While Korean Christianity has been making headlines because of the hostage crisis in Afghanistan, another dimension of the life and work of the Korean churches, which has gone largely unnoticed, is being recognised this week.
In recent years South Korean churches have come to be known for their spectacular growth rate, which is the fastest of any nation in Asia. Lesser-known is the role Korea's mainline churches have played in working for peace and reunification of their divided country.
In two conferences this week and next, the churches in Korea will be celebrating 100 years since the great revival of 1907 and, in a second meeting, the churches' continuing role in the reunification of Korea.
At both meetings, the WCC general secretary, Rev. Dr. Samuel Kobia, will be delivering keynote addresses.
A history of peacemaking
For Geo-Sung Kim, chairperson of Transparency International Korea and a pastor of the Presbyterian Church of the Republic of Korea, the most serious obstacles to achieving the country's reunification are the "barbed wire entanglements within our hearts".
After World War II and liberation from Japanese rule, Korea was partitioned into two military occupation zones, with the Soviet Union governing the north and the United States the south. This separation not only split the country politically and ideologically, but separated millions of families and divided the churches.
The Korean War, 1950 to 1953, deepened the division between what would become communist North Korea (the Democratic People's Republic of Korea) and capitalist South Korea (the Republic of Korea).
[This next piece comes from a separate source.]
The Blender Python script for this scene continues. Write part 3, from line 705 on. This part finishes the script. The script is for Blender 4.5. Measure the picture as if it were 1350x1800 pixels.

The war ended with the signing of an armistice agreement which meant fighting stopped but the two countries remained technically at war.
To this day a peace treaty has never replaced the armistice. However, in 1991 the two Koreas did sign a non-aggression pact and joined the United Nations.
From the early days of the separation the churches of South Korea have pioneered in peace-making efforts and addressed the issue of reunification at a time when the subject was seldom openly discussed in their country.
The churches were reacting to what the Korean church leader Jae-Woong Ahn, former general secretary of the Christian Conference of Asia, called "a tragedy and a painful reality for people living on both sides". While the two Koreas were technically still at war, about ten million families remained separated and paid a huge human cost for division between North and South.
A landmark in the history of the Korean churches' struggle for reunification was the 1984 "Peace and Justice in North-East Asia" consultation held in Tozanso, Japan. Convened by the World Council of Churches (WCC) the event set the stage for face to face talks between Christians from north and south Korea two years later in Glion, Switzerland.
Held in a context of high tensions and efforts on all sides to demonize "the other", these consultations started what was called the Tozanso process, later regarded by many as the precursor of Korean rapprochement.
At the time, the meetings were viewed not only as a new chapter in the ecumenical movement in the Koreas and around the world, but served as examples of how being a witness for peace is integral to Christian faith.